A few years ago I put together a style guide gleaned from all that I have learnt and read in a long and abiding affair with English language. Quite a voluminous guide it turned out to be too and, while I didn't particularly want to inflict that guide on you, I thought this sneak preview to what the guide contains might get some of you hooked. I can scarcely pass a bookstore without searching for the latest style guide. Reading them is one of life's great pleasures.

 

But rather than wax eloquent on style guides, let me just put down the introduction I wrote to my style guide:

 

Some rules really aren’t meant to be broken. We make all manner of transgressions without even realising we are doing so. Truth be told, these are the simplest transgressions we heard about in class eight or even earlier and yet these are the ones we are most liable to committing. Simple lapses are legion and I believe we should make an effort to eschew these lapses.

 

Here are some examples of the transgressions I am talking about:

  • When a word with a clear meaning in a specialised language like science, math or music crosses over into the general language, its meaning can get twisted This infuriates the specialists who see it as linguistic corruption and also highway robbery from their vocabulary. Physicists can’t explain why quantum jump which means “a sudden alteration in atom’s energy” and is therefore exceedingly small, has leapt into general public usage to mean “huge change”.
  • Psychiatrists get hysterical when schizophrenia, a psychosis often characterised by withdrawal and hallucinations, is bandied about by a public that thinks it means “split personality” and schizoid to describe any duality.
  • Neuroscientists wince when congenital, which to them means “inborn; existing at birth”, is stretched by vituperative columnists to a more general “habitual, chronic”.
  • Mathematicians cannot calculate why their parameter, (a variable constant used to determine other variables”, is confused by the public with the quite different perimeter and has now adopted the second word’s meaning of “limits” or “characteristics”.
  • Musicians note the way crescendo, which to them means “a gradual increase in volume” has been seized by non-musicians to mean “climax”—not the reaching but the reached.
  • English has probably the richest vocabulary of all languages, and the most diverse shading of meanings, of any language. There’s a distinction between house and home, continual and continuous, sensual and sensuous, forceful and forcible, childish and childlike.
  • Is there a way to maintain order in a factory where hundreds of intelligent, energetic and quite independent scribblers, schooled hither and thither, at this time and that, are racing against deadlines? Is there a way to get the erudite and the benighted alike to spell aesthetic the same way? To distinguish between that and which or lie and lay or who and whom? There is, and it’s called a style guide.

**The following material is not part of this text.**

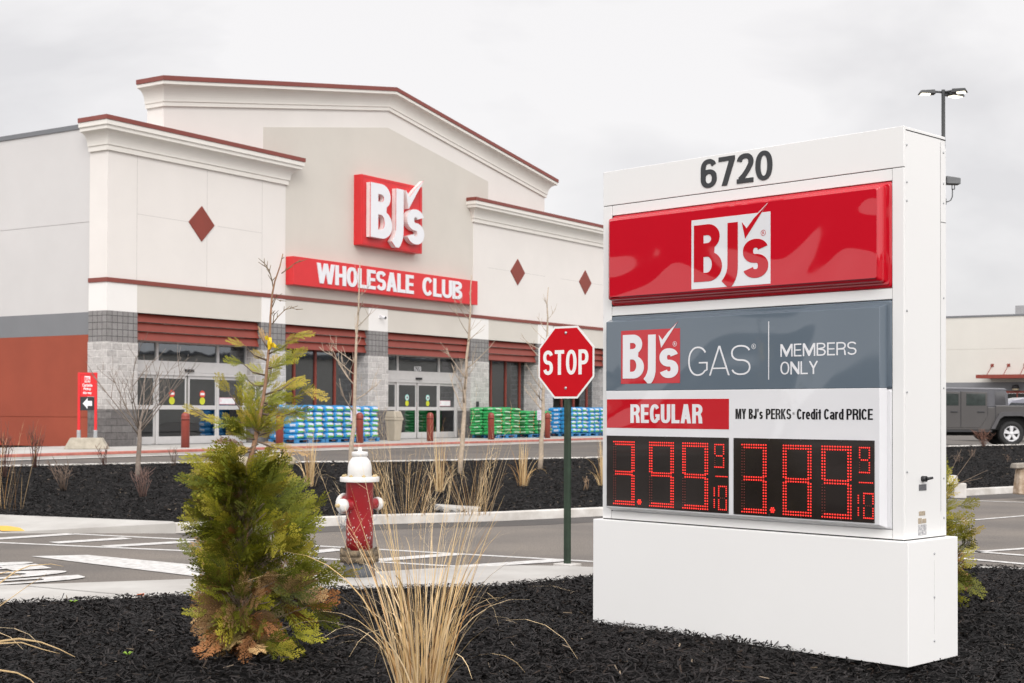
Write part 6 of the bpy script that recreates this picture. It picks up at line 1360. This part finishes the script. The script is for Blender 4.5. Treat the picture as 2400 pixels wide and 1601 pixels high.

Bad writing is rarely a matter of broken rules—editors can clean these up with a few pencil marks. It is more often the result of muddled thought. Bad writers consider long words more impressive than short ones, and use words like usage instead of use or methodologies instead of methods without knowing what they mean. They qualify everything with “It has been noted after careful consideration…” and the facts gets buried under loads of useless words. They string together stock phrases without regard for meaning. They also use cliches—usually inappropriately.